Anyone interested in a Spirit for D?
Bill Baxter
dnewsgroup at billbaxter.com
Wed Oct 18 16:47:49 PDT 2006
Walter Bright wrote:
> Bill Baxter wrote:
>> But given Don's experiments with compile-time text parsing in D, it's
>> conceivable that in D the above parser could just be created with:
>>
>> r = make_parser("real_number (',' real_number)*");
>>
>> I.e. use the EBNF version directly in a string literal that gets
>> parsed at compile time.
>> That would be pretty cool.
>
> Yes, it would be. But there's a catastrophic problem with it. Spirit
> enables code snippets to be attached to terminals by overloading the []
> operator. If the EBNF was all in a string literal, this would be
> impossible.
But maybe you could allow the user to access those terminals via strings:
r.lookup_terminal("real_number").add_action(&func);
or just
r.add_action("real_number", &func);
>> So I guess the real benefit of a compile-time parser-generator is that
>> your grammar can be _verified_ at compile-time.
>
> I disagree. I think the real benefit is avoiding reliance on an add-on
> tool. Such tools are a nuisance; making archival, maintenance, etc.,
> clumsy.
Hmm. Well if no external tools is the main benefit, then simply making
Lex/Yacc (or more apropriately, Enki) into a library should be
sufficient. I guess you do need some way to attach code to terminals at
runtime, but that's doable via various existing callback mechanisms.
The machinery needed is basically the same as signals/slots.
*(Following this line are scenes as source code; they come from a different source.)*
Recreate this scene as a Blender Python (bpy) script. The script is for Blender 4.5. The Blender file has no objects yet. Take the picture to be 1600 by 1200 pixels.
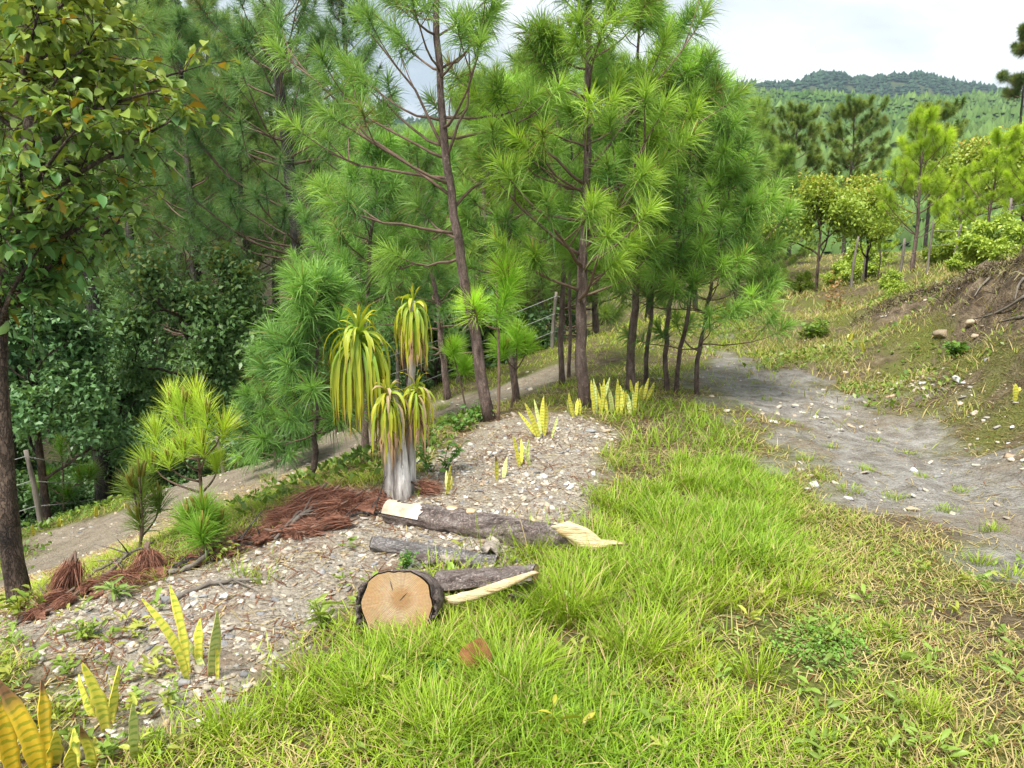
import bpy, math, numpy as np
R = math.radians
sc = bpy.context.scene

# ------------------------------------------------------------------ camera
PITCH = 10.5
CAM_Z = 1.55
FPX = 1188.0                       # focal length in photo pixels (1600 wide)
cam_d = bpy.data.cameras.new('camera')
cam_d.sensor_width = 36.0
cam_d.lens = FPX / 1600.0 * 36.0
cam_d.clip_start = 0.05
cam_d.clip_end = 9000.0
cam = bpy.data.objects.new('camera', cam_d)
cam.location = (0, 0, CAM_Z)
cam.rotation_euler = (R(90 - PITCH), 0, 0)
sc.collection.objects.link(cam)
sc.camera = cam

# ------------------------------------------------------------------ sky
SUN_EL, SUN_AZ = 60.0, -148.0        # degrees; azimuth from +Y towards +X
SUN_STRENGTH = 2.7
SKY_STRENGTH = 0.10
CLOUD_LO, CLOUD_HI = 0.29, 0.49
EXPOSURE = 1.42
HAZE = 0.00013
world = bpy.data.worlds.new('World')
sc.world = world
world.use_nodes = True
wn, wl = world.node_tree.nodes, world.node_tree.links
wn.clear()
w_out = wn.new('ShaderNodeOutputWorld')
sky = wn.new('ShaderNodeTexSky')
sky.sky_type = 'NISHITA'
sky.sun_disc = False
sky.sun_elevation = R(SUN_EL)
sky.sun_rotation = R(SUN_AZ)
sky.air_density = 1.2
sky.dust_density = 2.5
bg_sky = wn.new('ShaderNodeBackground')
bg_sky.inputs['Strength'].default_value = SKY_STRENGTH
wl.new(sky.outputs['Color'], bg_sky.inputs['Color'])
tc = wn.new('ShaderNodeTexCoord')
mp = wn.new('ShaderNodeMapping')
mp.inputs['Scale'].default_value = (1.0, 1.0, 2.6)
mp.inputs['Location'].default_value = (0.35, 0.1, 0.2)
wl.new(tc.outputs['Generated'], mp.inputs['Vector'])
cn = wn.new('ShaderNodeTexNoise')
cn.inputs['Scale'].default_value = 2.6
cn.inputs['Detail'].default_value = 7
cn.inputs['Roughness'].default_value = 0.52
cn.inputs['Distortion'].default_value = 0.25
wl.new(mp.outputs['Vector'], cn.inputs['Vector'])
cr = wn.new('ShaderNodeValToRGB')
cr.color_ramp.elements[0].position = 0.38
cr.color_ramp.elements[0].color = (0.80 * CLOUD_LO, 0.92 * CLOUD_LO, 1.04 * CLOUD_LO, 1)
cr.color_ramp.elements[1].position = 0.60
cr.color_ramp.elements[1].color = (0.97 * CLOUD_HI, 0.99 * CLOUD_HI, 1.0 * CLOUD_HI, 1)
wl.new(cn.outputs['Fac'], cr.inputs['Fac'])
bg_cl = wn.new('ShaderNodeBackground')
wl.new(cr.outputs['Color'], bg_cl.inputs['Color'])
mixw = wn.new('ShaderNodeMixShader')
mixw.inputs['Fac'].default_value = 0.93
wl.new(bg_sky.outputs[0], mixw.inputs[1])
wl.new(bg_cl.outputs[0], mixw.inputs[2])
wl.new(mixw.outputs[0], w_out.inputs['Surface'])

# ------------------------------------------------------------------ sun
sun_d = bpy.data.lights.new('sun', 'SUN')
sun_d.energy = SUN_STRENGTH
sun_d.angle = R(20)
sun_d.color = (1.0, 0.95, 0.86)
sun = bpy.data.objects.new('sun', sun_d)
sun.rotation_euler = (R(90 - SUN_EL), 0, R(180 - SUN_AZ))
sun.location = (-10, -15, 30)
sc.collection.objects.link(sun)

# ------------------------------------------------------------------ exposure, render settings
sc.view_settings.view_transform = 'Standard'
sc.view_settings.look = 'None'
sc.view_settings.exposure = EXPOSURE
sc.view_settings.gamma = 1.0
sc.view_settings.use_curve_mapping = False
sc.render.engine = 'CYCLES'
sc.cycles.max_bounces = 6
sc.cycles.diffuse_bounces = 3
sc.cycles.glossy_bounces = 2
sc.cycles.transmission_bounces = 4
sc.cycles.volume_bounces = 0
sc.cycles.caustics_reflective = False
sc.cycles.caustics_refractive = False
sc.cycles.use_denoising = True
sc.cycles.adaptive_threshold = 0.02

# ================================================================== helpers
rng = np.random.default_rng(11)
CP, SP = math.cos(R(PITCH)), math.sin(R(PITCH))
UP = np.array([0, 0, 1.0])


def at(px, py, Y):
    """world point seen at photo pixel (px, py) at forward distance Y"""
    u, v = (px - 800) / FPX, (600 - py) / FPX
    yd, zd = CP + v * SP, -SP + v * CP
    return np.array([u * Y / yd, Y, CAM_Z + zd * Y / yd])


def at_z(px, py, z):
    v = (600 - py) / FPX
    yd, zd = CP + v * SP, -SP + v * CP
    return at(px, py, (z - CAM_Z) / zd * yd)


def sstep(a, b, x):
    t = np.clip((x - a) / (b - a), 0, 1)
    return t * t * (3 - 2 * t)


def _hash(ix, iy, seed):
    h = (ix.astype(np.int64) * 374761393 + iy.astype(np.int64) * 668265263 + seed * 974634777) & 0x7fffffff
    h = ((h ^ (h >> 13)) * 1274126177) & 0x7fffffff
    return ((h ^ (h >> 16)) & 0xffff) / 65535.0


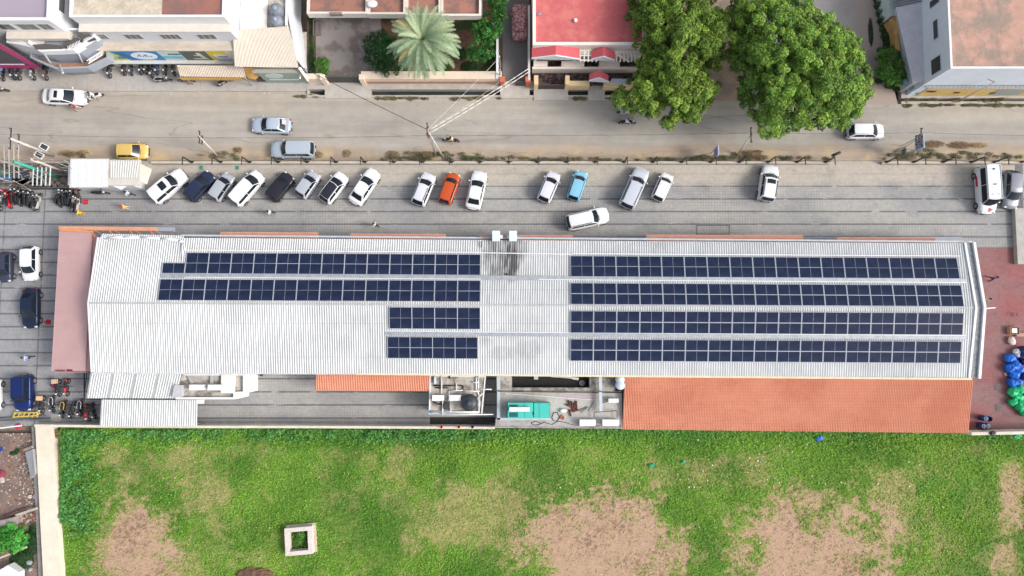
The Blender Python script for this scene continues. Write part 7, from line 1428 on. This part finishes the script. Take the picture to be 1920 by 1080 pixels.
# palm
pm = thing('date_palm', 'large silvery green date palm in front of the courtyard house', 'palm tree', P(803, 95, .1)); PO_ = pm.location.copy()
mb = MB(); mb.smooth = True; hp = 6.0; topp = Vector((P(794, 78, hp).x - PO_.x, P(794, 78, hp).y - PO_.y, hp)); n0 = 9
for i in range(n0): mb.tube(topp * (i / n0), topp * ((i + 1) / n0), .27 + .03 * (i % 2), 12, .25)
mb.build('trunk', M((.16, .12, .09), .9, .3, 5), pm)
rs = np.random.RandomState(33); pos = []; nm = []; sz = []; cc = []; rach = MB()
V = []; Fq = []; CC = []
for i in range(96):
    az = i * 2.399963 + rs.normal(0, .22); lvl = (i / 96) ** .8; L = (4.55 + rs.uniform(-.4, .4)) * (.72 + .28 * lvl); el = R(72 - 88 * lvl + rs.normal(0, 4)); droop = R(62 + 20 * lvl)
    p = topp + Vector((0, 0, .25)); d = Vector((math.cos(az), math.sin(az), 0)); k = 26; pts = []
    for j in range(k + 1):
        a = el - droop * (j / k) ** 1.3; pts.append(p.copy()); p = p + (d * math.cos(a) + Vector((0, 0, 1)) * math.sin(a)) * (L / k)
    side = Vector((-d.y, d.x, 0)); rach.path(pts[::4], .022, 4)
    tone = rs.rand(); dead = rs.rand() < .05; base = np.array(C(190, 206, 166)) * tone + np.array(C(128, 160, 128)) * (1 - tone)
    if dead: base = np.array(C(190, 176, 120))
    for j in range(3, k):
        s_ = j / k; ll = .46 * math.sin(math.pi * min(1, (.12 + s_ * .93))) ** .6 + .12; tang = (pts[j + 1] - pts[j]).normalized() if j < k else d
        for sg in (-1, 1):
            for rep in range(2):
                q0 = pts[j] + tang * (rep * L / k / 2); dr = (side * sg * .75 + tang * (.75 + .2 * rs.rand()) + Vector((0, 0, rs.uniform(-.05, .35)))).normalized(); tip = q0 + dr * ll * rs.uniform(.8, 1.1); wv = tang * .030
                b = len(V); V += [q0 - wv, q0 + wv, q0 + dr * ll * .6 + wv * .8, tip]; Fq.append((b, b + 1, b + 2, b + 3)); c_ = base * rs.uniform(.8, 1.2); CC += [c_] * 4
mp = bpy.data.meshes.new('fronds'); mp.from_pydata([tuple(v) for v in V], [], Fq); ca = mp.color_attributes.new('Col', 'FLOAT_COLOR', 'POINT'); ca.data.foreach_set('color', np.concatenate([np.array(CC), np.ones((len(V), 1))], 1).astype(np.float32).ravel()); mp.materials.append(LEAF); newobj('fronds', mp, pm)
rach.build('frond_stalks', M((.3, .3, .12), .7, .1), pm)

# ---------------------------------------------------------------- field well and lower-left clutter
wl_ = thing('square_well', 'square whitewashed concrete well standing in the grass', 'well', P(565, 1010, 0), R(5)); WC = M(C(214, 204, 198), .85, .15, 4)
mb = MB(); mb.ring([(-1.45, -1.4), (1.35, -1.4), (1.4, 1.4), (-1.4, 1.4)], .42, -.4, .9); mb.build('rim', WC, wl_)
mb = MB(); mb.ring([(-1.5, -1.45), (1.62, -1.42), (1.66, 1.55), (-1.45, 1.55)], .3, -.3, .22); mb.build('plinth', M(C(196, 178, 160), .9, .2, 4), wl_); mb = MB(); mb.box((-1.0, -1.0, -.3), (1.0, 1.0, .05)); mb.build('pit_floor', M((.03, .04, .02), .95, .3, 3), wl_)
simple('dirt_mound', 'reddish brown heap of earth cut by the bottom edge', 'mound', lambda mb: mb.sq(P(478, 1083, 0), (2.0, 1.1, .5), .9, 30, 12, 0, .08), M((.16, .09, .06), .95, .35, 4, bump=.05), o=P(478, 1083))
simple('white_sheet', 'crumpled white tarpaulin in the bottom left corner', 'tarpaulin', lambda mb: mb.prism([P(-6, 1072, .9), P(14, 1060, 1.2), P(36, 1073, 1.0), P(38, 1092, .8), P(-6, 1096, .9)], .2), WHITE, o=P(16, 1078))
simple('tin_sheet', 'rusted curved tin sheet lying in the rubble plot', 'tin sheet', lambda mb: mb.prism([P(-8, 978, .9), P(26, 970, 1.1), P(32, 984, .6), P(-8, 1006, .5)], .2), M(C(170, 160, 156), .6, .25, 2, metal=.2), o=P(12, 985))
simple('timber_beam', 'long weathered beam slanting across the rubble plot below the dirt', 'beam', lambda mb: mb.bar(P(30, 966, .5), P(70, 953, .7), .22, .2), M(C(190, 180, 172), .8, .15), o=P(50, 960))
simple('timber_beam', 'pale pole lying slanted below the bright green shrub', 'pole', lambda mb: mb.bar(P(-4, 1048, .6), P(50, 1026, .9), .16, .14), M(C(206, 196, 178), .8, .12), o=P(24, 1036))
simple('timber_beam', 'thin brown planks lying above the tin sheet', 'planks', lambda mb: [mb.bar(P(2 + i * 3, 976 - i * 3, .3), P(42 + i * 5, 957 - i * 2, .4), .1, .06) for i in range(4)], M(C(130, 104, 92), .9, .2), o=P(24, 966))
simple('white_barrier_pole', 'thin white pole lying across the top of rubble plot', 'pole', lambda mb: mb.bar(P(-10, 804, .8), P(40, 798, .9), .14, .14), WHITE, o=P(16, 801))
simple('red_cloth', 'small crumpled red cloth near the plot entrance', 'cloth', lambda mb: mb.sq(P(34, 800, .2), (.35, .28, .12), .9, amp=.25), M((.45, .02, .06), .8, .1), o=P(34, 800))
simple('grey_sheet', 'leaning grey cement sheet against the left ledge', 'sheet', lambda mb: mb.prism([P(47, 848, .5), P(61, 842, .9), P(66, 888, .9), P(58, 897, .6)], .1), M(C(168, 168, 170), .8, .12), o=P(56, 868))
simple('timber_beam', 'short beige beam at the head of the grey cement sheet', 'beam', lambda mb: mb.bar(P(45, 844, .6), P(61, 838, .9), .25, .18), M(C(164, 148, 134), .9, .2), o=P(53, 841))
for i, (x, y, r, c_, lb) in enumerate([(56, 931, .26, C(200, 180, 168), 'round beige stone near the left ledge'), (65, 931, .25, C(140, 152, 164), 'bluish grey pot lid near the left ledge'), (3, 900, .35, C(180, 170, 160), 'pale boulder at the left edge of the plot'), (4, 888, .38, C(150, 60, 84), 'maroon bundle above the pale boulder'), (1, 843, .25, C(40, 60, 140), 'small blue object at left edge of the plot'), (62, 904, .18, C(150, 146, 130), 'small grey-green stone beside the ledge'), (55, 1055, .3, C(150, 160, 158), 'crumpled grey plastic in the dark undergrowth'), (57, 1068, .22, C(160, 168, 166), 'smaller crumpled plastic below the grey one')]):
    simple('stone' if 'stone' in lb or 'boulder' in lb else 'bundle', lb, 'stone' if 'stone' in lb or 'boulder' in lb else 'bundle', lambda mb: mb.sq(P(x, y, r * .5), (r, r * .85, r * .6), .9, 12, 7, i, .12, i), M(c_, .85, .15, 3), o=P(x, y))
def rub(mb):
    q_ = random.Random(4)
    for i in range(420):
        y = q_.uniform(812, 975); x = q_.uniform(0, 62) if q_.random() < .35 else min(64, q_.gauss(50, 10)); s = q_.uniform(.03, .12); mb.ci = q_.choice([0, 0, 1, 2]); mb.sq(P(x, y, .03), (s, s * .8, s * .5), .6, 6, 4, q_.random() * 3, .1, i)
    for i in range(160): mb.ci = q_.choice([0, 1, 2]); s = q_.uniform(.05, .2); mb.sq(P(q_.uniform(28, 68), q_.uniform(960, 985), .1), (s, s * .6, s * .4), .4, 6, 4, q_.random() * 3, .1, i)
    for i in range(90): mb.ci = 2; s = q_.uniform(.06, .14); mb.sq(P(q_.uniform(96, 114), q_.uniform(806, 822), .1), (s, s * .6, s * .5), .4, 6, 4, q_.random() * 3, .1, i)
tag(simple('rubble', None, None, rub, [M(C(176, 168, 158), .9, .1), M(C(120, 110, 100), .9, .1), M(C(140, 84, 70), .9, .15)]), 'broken stones and brick rubble strewn over the left plot', 'rubble', kind='stuff')
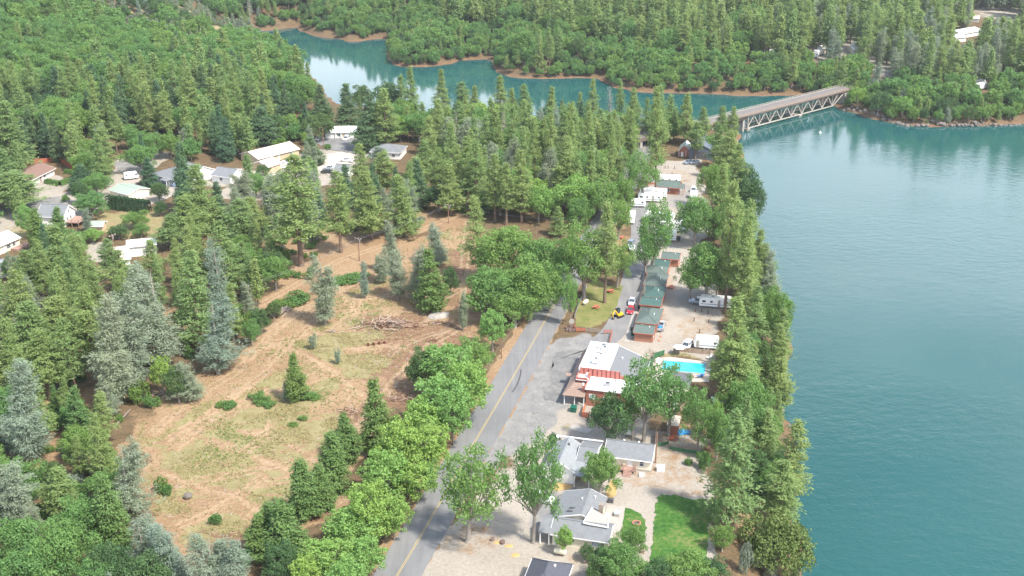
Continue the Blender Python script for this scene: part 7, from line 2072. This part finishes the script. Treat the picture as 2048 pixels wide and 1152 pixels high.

You just
need to be able to do something like
connect(ASTreeNode.accept(), mycode);
at runtime.
Then you should be able to get this kind of thing to work:
auto r = make_parser_node("real_number (',' real_number)*");
r.add_action("real_number", &func);
using nothing but runtime parsing of the grammar to build your AST. No
fancy templates needed, except perhaps in adding the callback to &func.
That kind of thing could be done in C++ too.